Interesting post. Whether

Interesting post. Whether Karzai will have the inclination to do as you recommend seems to be an open question, at least to someone observing from a distance.

 

SURYA

10:49 AM ET

November 5, 2009

Afghani is the currency

Goedel,

The people of Afghanistan are called Afghans and their currency is called Afghani. We cannot bring democracy to a nation that has no foundation or institutions to support democracy. Pakistan, which has a foundation and institutions to support democracy cannot get it right after tinkering with it for the last 62 years.

 

GOEDEL

12:19 PM ET

November 5, 2009

Surya's correction

Thank you for your correction. I do like to be correct; I simply forgot. Also, I spelled "polls" as "poles" in a recent posting on FP. Very embarrassing!

Pakistan, as we, in the past 62 years, has suffered from warfare: separation from India, the civil war that brought Bangladesh into existence, the continuing conflicts over Kashmir.
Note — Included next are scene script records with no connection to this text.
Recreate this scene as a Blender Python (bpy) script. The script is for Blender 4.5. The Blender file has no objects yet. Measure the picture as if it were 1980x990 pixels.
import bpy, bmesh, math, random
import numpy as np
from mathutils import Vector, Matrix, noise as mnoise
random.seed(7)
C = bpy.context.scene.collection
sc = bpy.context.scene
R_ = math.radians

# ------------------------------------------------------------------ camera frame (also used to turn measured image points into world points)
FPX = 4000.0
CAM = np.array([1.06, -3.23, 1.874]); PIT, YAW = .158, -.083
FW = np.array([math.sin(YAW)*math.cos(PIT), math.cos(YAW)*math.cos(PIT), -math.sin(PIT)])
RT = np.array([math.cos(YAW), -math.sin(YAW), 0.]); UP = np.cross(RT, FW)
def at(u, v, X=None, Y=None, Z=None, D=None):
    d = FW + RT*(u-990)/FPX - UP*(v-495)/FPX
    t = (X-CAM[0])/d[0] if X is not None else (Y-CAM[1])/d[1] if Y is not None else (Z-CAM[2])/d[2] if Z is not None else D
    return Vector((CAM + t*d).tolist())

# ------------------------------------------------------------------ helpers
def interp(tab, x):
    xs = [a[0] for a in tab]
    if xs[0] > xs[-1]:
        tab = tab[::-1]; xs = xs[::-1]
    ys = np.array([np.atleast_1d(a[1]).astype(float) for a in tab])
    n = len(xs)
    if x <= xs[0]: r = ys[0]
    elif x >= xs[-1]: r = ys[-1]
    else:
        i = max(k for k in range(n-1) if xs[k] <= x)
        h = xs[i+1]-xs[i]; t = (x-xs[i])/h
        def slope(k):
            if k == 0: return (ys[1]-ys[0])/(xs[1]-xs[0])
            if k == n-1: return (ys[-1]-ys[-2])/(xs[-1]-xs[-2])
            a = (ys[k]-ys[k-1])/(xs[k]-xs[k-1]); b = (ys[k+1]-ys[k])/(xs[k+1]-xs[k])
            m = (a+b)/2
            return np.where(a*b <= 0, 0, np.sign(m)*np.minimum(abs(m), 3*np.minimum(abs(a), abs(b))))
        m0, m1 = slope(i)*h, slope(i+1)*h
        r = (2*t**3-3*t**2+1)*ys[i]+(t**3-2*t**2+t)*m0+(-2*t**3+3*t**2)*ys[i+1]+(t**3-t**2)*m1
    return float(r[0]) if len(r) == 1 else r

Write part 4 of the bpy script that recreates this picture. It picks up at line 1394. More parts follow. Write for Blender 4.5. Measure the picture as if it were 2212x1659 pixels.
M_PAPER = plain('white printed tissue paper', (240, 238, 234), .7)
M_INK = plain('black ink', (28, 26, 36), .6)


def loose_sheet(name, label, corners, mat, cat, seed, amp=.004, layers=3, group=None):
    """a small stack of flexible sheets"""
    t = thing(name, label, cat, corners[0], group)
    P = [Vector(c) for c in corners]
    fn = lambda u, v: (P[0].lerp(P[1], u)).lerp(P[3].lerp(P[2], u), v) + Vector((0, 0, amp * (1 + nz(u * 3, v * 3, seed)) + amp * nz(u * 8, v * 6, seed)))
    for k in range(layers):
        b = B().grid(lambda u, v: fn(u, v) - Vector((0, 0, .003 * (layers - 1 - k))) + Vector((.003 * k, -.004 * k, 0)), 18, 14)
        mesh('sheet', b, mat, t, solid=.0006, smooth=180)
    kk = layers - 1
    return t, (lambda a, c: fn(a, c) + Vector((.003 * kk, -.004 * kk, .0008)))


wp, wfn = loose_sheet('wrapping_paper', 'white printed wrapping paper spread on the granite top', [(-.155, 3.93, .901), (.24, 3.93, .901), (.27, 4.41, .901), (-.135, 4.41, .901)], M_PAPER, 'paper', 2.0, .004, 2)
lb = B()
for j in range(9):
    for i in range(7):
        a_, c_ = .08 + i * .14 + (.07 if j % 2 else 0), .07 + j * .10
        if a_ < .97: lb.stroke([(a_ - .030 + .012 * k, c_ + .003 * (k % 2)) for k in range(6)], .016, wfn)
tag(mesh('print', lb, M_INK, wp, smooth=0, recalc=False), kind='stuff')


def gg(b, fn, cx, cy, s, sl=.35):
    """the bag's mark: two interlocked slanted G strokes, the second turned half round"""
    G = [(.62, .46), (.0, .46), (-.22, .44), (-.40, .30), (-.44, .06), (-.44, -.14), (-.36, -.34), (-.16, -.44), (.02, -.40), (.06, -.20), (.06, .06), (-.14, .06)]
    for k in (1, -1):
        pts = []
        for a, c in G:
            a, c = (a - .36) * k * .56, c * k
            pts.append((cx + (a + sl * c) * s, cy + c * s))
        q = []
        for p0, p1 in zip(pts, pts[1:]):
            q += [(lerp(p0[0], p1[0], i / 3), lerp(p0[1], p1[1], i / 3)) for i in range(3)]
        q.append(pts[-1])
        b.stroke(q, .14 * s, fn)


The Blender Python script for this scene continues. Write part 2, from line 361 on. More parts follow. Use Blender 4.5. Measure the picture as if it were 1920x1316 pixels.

We have suffered from necessary and unnecessary wars; I think WWII was our only necessary war, though the Korean War may have been unavoidable if not so bloody as MacArthur made it. All the other subsequent wars, covert and overt, cold and hot, unnecessary or needlessly bloody have wasted our flawed democracy (under a plutocratic Constitution). We have had a single-party state with the presidency of Reagan onward, serving the corporate constituency. It is not so harsh, yet, as was the USSR's or as is China's now, but the legal framework for it to become harsher is in place - thanks to GWB and BHO. As our empire withers, our economic power declines, and our climate change cause more poverty and civil unrest, the loss of our Constitution's protections and the rise of the executive branch as the dominant branch will make the hand of the government harsher and brutal.

Democracy in the US, even flawed as it was, is past the point of no return. It is structurally crippled by the corruption and cowardice of the two declining branches, Congress and SCOTUS, and the uncontrollable greed of corporate machinery.